Post
Topic
Board Development & Technical Discussion
Re: Proof that Proof of Stake is either extremely vulnerable or totally centralised
by
d5000
on 07/08/2018, 02:29:02 UTC
If you modify the wallet client to place false time date in the blocks , all you are doing is making a hard fork that the other nodes will ignore.
No, monsterer is right here. You cannot differentiate a blockchain with "fake" timestamp and one with "real" timestamps.

The blockchain is a relatively simple database. It's only possible to check if the hashes correspond to a real block.

Things would be different if, at every block, a majority of the staking participants (=those holding 50%+1) would have to sign a message that the last block they received was received in a certain time interval, and all these messages would be included in the next block. This is basically what Proof of Approval is wanting to achieve. The downside is that a majority of all coin holders must be always online.

This isn't the case in "traditional PoS", where you can simply write your blockchain to the disk, when you want. You can even build it in something like Excel, based on previous blockchain data, and then save it Wink

I still believe traditional, "naive" Proof of Stake is pretty secure if certain conditions are met, the most important being no incentives to stake multiple chains at once - staking algorithms like Peercoin with coin-age based rewards (not to be confused with coin-age based weight!) achieve that. A N@S attack is not impossible, but I think it is so difficult to carry out that it becomes extremely expensive, in the same order of magnitude than a 50+1% PoW attack.

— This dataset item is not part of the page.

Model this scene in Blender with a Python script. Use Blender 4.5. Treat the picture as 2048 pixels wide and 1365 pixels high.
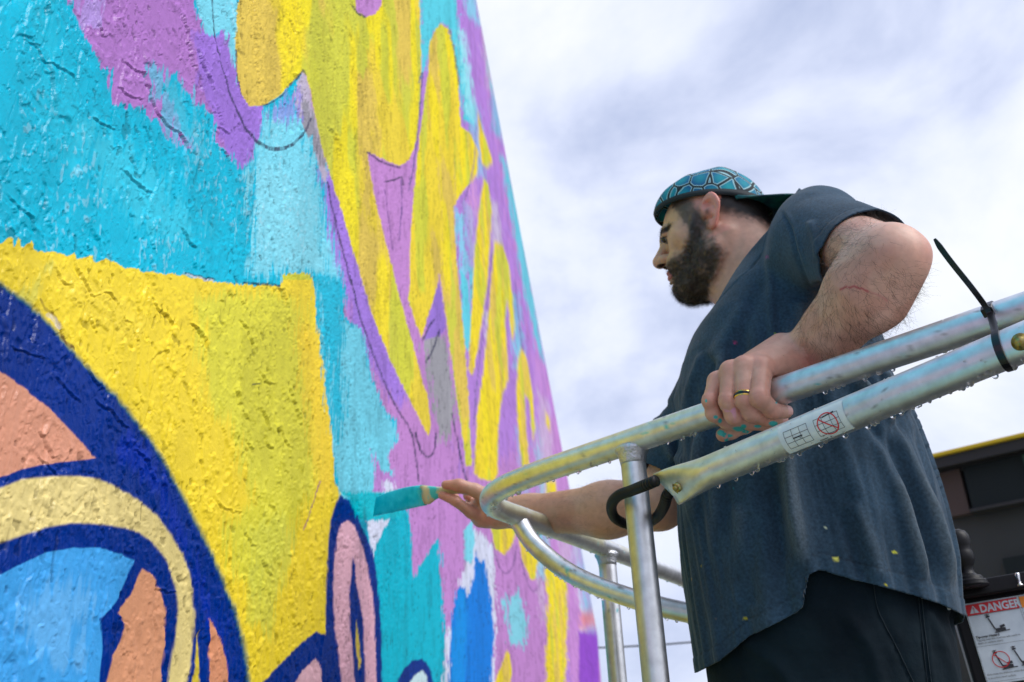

The basic question is: how to buy old keys or bribe the stakeholders holding the  50+1%?

I already heard some ideas, like distributing a fake wallet client which is praised to give holders a "higher minting reward" but steals their coins or ensures in other ways that the network consensus gets corrupted. But people with significant holdings ("whales") would not be easily tricked into this. And if the code is open source then the hack will be discovered soon.

It could also be tried to buy the old keys at a black marketplace, but if the coin is mature enough, you would never get near even 10% of the holdings - at least if rolling checkpoints are implemented.

The only relevant option I know until now is the "shorting attack", but it is extremely expensive and risky. And it works with PoW coins, too, if you buy mining hardware/hashrate instead of coins.